日高屋が「ちょい飲み」路線を転換する事情 働き方改革で既存店が失速、新業態を模索
「勝ち組」と称されてきた外食チェーンが、ビジネスモデルの見直しを迫られている。
中華料理チェーン「中華食堂日高屋」を中核業態とするハイデイ日高の業績が足踏みし始めた。2019年3~8月期の業績は、売上高が前年同期比横ばいの211億円、営業利益は同11%減の22.8億円となった。
既存店売上高は2018年11月以降、12カ月連続で前年同月比割れを続けている。今10月の既存店売上高も同6.3%減と、一向に上向く気配を見せていない。
働き方改革で夜間客が大きく減少
ハイデイ日高は東京や埼玉、神奈川など、関東圏の駅前立地を中心に438店舗を展開している(2019年10月末時点)。仕事帰りのビジネスパーソンがアルコール飲料を少しだけ飲む「ちょい飲み」需要を開拓し、前2019年2月期まで16期連続で増収増益を達成。低収益性で苦しむ外食チェーンが多い中、売上高営業利益率も11%を超えていた。

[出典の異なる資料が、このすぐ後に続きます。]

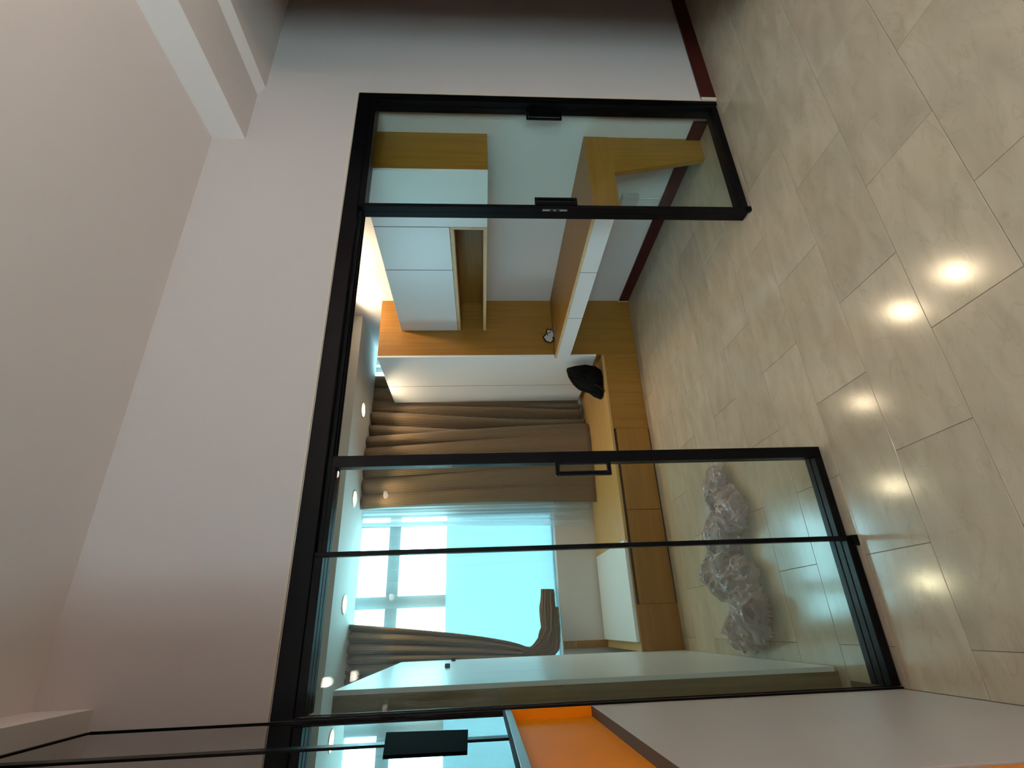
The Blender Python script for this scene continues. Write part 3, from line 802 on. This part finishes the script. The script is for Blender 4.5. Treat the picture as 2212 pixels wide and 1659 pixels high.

飛ぶ鳥を落とす勢いの日高屋だったが、ここにきて失速し始めたのはなぜなのか。
1つは、強みとしていた夜間客の減少だ。同社の島需一取締役は「世間一般の会社が働き方改革を打ち出したため、ビジネスパーソンは早く家に帰るようになった。残業が減って収入が減少している影響も大きい」と語る。
同社が開拓してきたちょい飲み市場に、ライバルチェーンも続々と参入。さらに、「ここ1年くらいで、極端にアルコール飲料を値下げする店が増えた。アルコール飲料の価格を下げれば顧客を呼べると、多くの企業が知ったからだ」(高橋均社長)。その結果、夜に来店する顧客が減った。